Sheila McNulty A year after Macondo, oil industry returns to normal

An oil rig in the Gulf of MexicoWhat a difference a year makes. Or does it?

Activity in the Gulf of Mexico remains slow following the Macondo disaster – but it is moving again. And despite all the talk about how the US risked driving away the industry by tightening up processes and procedures, just about everyone is still here.

Seahawk Drilling was forced into bankruptcy and Plains Exploration & Production is moving to exit the deepwater, but, for the most part, it is the same people, working for the same companies (BP was even among the first companies to get permission to resume drilling in the deepwater), using the same technology. Even the much maligned blowout preventer that got jammed and failed in the Macondo disaster is still here as the last line of defence.

And the gulf coast economy has remained pretty resilient. Michael Hecht, chief executive of the Greater New Orleans economic development agency, said the local economy received a boost from BP’s spill response effort that gave work to fishermen and tour boat workers who had lost jobs with the spill. That false economy is only now ending in some places, leaving the real economic cost still to be seen.

It might, for example, take two or three years to know if the offspring of sea creatures who laid their eggs in the path of the oil and dispersants will be impacted – the adult fish were able to swim away, but the babies had to stay put. So, he says, the fishermen must get through the next few seasons to know for sure whether their livelihoods will be impacted.

New rules

In the oil industry, regulators have imposed new rules and tightened up approvals. Companies themselves have increased oversight. Everybody is focused on process safety and the provisions in contracts for force majeure, indemnification and insurance coverage, according to Stephen Gates, special counsel at law firm Mayer Brown:

They have revisited and are retooling contracts as new arrangements are entered into.

Jorge Leis, a partner in Bain’s Houston office and co-head of the North American oil and gas practice, said as companies go through their risk-management practices, they are not only working through their own processes but how they evaluate partners, service providers and contractors.

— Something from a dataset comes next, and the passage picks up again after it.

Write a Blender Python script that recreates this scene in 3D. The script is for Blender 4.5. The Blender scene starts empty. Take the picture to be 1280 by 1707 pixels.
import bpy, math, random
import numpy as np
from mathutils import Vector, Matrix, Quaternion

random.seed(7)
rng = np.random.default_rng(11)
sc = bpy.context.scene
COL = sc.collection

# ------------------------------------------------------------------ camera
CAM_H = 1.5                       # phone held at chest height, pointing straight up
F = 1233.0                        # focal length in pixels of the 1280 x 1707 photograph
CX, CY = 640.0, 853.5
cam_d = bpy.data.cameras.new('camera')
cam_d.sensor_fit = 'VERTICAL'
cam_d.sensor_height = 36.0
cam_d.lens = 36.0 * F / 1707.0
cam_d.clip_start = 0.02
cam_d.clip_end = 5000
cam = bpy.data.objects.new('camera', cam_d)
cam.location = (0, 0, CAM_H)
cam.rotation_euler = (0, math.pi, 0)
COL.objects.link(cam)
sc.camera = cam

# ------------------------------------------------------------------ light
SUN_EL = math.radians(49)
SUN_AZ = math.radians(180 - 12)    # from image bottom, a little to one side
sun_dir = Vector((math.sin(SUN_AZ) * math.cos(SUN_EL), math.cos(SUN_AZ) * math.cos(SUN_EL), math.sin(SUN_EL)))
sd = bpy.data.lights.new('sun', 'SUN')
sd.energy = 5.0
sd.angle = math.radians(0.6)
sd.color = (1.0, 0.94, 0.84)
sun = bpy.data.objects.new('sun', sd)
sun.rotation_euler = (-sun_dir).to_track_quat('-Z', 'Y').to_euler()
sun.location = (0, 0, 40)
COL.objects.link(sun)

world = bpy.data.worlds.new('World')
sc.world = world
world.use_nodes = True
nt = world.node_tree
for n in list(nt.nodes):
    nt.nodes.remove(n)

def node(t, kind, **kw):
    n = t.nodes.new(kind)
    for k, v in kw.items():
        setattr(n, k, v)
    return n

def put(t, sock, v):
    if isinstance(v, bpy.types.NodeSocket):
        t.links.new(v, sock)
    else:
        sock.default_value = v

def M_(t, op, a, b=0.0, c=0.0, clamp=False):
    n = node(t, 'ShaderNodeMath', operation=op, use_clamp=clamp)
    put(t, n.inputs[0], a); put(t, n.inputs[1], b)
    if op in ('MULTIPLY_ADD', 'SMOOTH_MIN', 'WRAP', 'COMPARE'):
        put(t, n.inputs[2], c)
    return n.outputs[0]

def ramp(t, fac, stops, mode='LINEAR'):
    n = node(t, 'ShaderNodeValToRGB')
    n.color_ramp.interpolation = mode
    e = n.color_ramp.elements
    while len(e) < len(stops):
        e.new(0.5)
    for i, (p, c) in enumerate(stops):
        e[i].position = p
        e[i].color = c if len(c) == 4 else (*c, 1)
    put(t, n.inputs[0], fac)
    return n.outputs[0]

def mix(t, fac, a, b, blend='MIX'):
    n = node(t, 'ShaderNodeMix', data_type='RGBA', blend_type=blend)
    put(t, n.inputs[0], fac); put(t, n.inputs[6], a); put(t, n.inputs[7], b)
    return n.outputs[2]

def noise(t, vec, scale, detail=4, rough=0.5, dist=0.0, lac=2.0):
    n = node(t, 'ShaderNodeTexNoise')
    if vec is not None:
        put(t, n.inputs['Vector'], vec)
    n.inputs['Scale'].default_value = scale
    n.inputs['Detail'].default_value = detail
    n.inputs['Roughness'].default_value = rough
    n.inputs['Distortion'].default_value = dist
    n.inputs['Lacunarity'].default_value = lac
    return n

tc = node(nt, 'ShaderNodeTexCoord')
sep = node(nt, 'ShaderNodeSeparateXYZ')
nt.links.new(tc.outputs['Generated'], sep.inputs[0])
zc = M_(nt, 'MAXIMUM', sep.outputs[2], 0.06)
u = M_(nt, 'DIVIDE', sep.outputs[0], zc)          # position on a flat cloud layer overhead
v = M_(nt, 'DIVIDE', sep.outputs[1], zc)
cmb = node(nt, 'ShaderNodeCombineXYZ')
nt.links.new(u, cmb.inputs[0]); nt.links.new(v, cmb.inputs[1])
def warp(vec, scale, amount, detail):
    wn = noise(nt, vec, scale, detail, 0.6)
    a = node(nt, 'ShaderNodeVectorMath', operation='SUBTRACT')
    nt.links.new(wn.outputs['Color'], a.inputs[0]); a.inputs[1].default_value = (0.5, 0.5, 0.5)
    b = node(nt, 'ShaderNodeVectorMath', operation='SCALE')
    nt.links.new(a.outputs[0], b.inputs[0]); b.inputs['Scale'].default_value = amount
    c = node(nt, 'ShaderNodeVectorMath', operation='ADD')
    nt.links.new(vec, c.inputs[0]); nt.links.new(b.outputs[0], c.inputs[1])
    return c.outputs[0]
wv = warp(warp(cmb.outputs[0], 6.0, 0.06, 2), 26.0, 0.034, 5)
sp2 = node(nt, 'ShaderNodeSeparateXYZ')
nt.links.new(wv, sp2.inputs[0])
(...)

You’re going to see much more scrutiny, not only who can do the project for the right cost but who can do it with a focus on safety and compliance.

Back to work

Charles Swanson, Houston managing partner at  Ernst & Young, the professional services firm, said:

Those kind of incremental, evolutionary changes are what we’re going to see, and they can be effective. There is always someone who wants the third coat of paint to be applied before they operate a machine. But that is not realistic given the demands on the oil and gas industry. The country needs to get back to drilling.

That is the prevailing attitude among oil and gas companies and explains why almost everyone has seen out the moratorium on new deepwater drilling. In the words of Gary Adams, US oil and gas leader at Deloitte, the consultancy:

There is still a great prize in the Gulf of Mexico.

That said, he expects it might not be until 2014 that the industry sees 2009 production levels again.

Status quo prevailed

Bruce Vincent, chairman of the Independent Petroleum Association of America (IPAA) and president of Swift Energy, said 10 permits had been issued this year, signaling the industry is getting back on track. He noted, however:

It’s been an extremely difficult and tortuous path to get to that point.

That is certainly what the industry believes. But in the end it appears the status quo has, for the most part, prevailed.

Robert A. Kessler, head of global integrated oil research at Tudor, Pickering, Holt, said Gulf of Mexico production already was peaking before Macondo, and is now down 14 per cent from the peak in September, 2009.

While there is a resurgence in the lower tertiary of the gulf, the growth in production there will be a long time coming given the deeper and more challenging reservoir conditions. He notes:

The incremental production benefit was already going to be spread out over a number of years.

In January, production from the gulf was down 10 per cent year-on-year. He attributed much of the drop to the moratorium but said some of the big projects, such as Thunder Horse, Tahiti, Shenzi, Blind Faith and Atlantis, had hit their stride and already were beginning to fall off their highs. To compare, gulf production in March 2010, just before Macondo, he said, already had declined 9 per cent from the September 2009 high.

The more things change, the more they stay the same.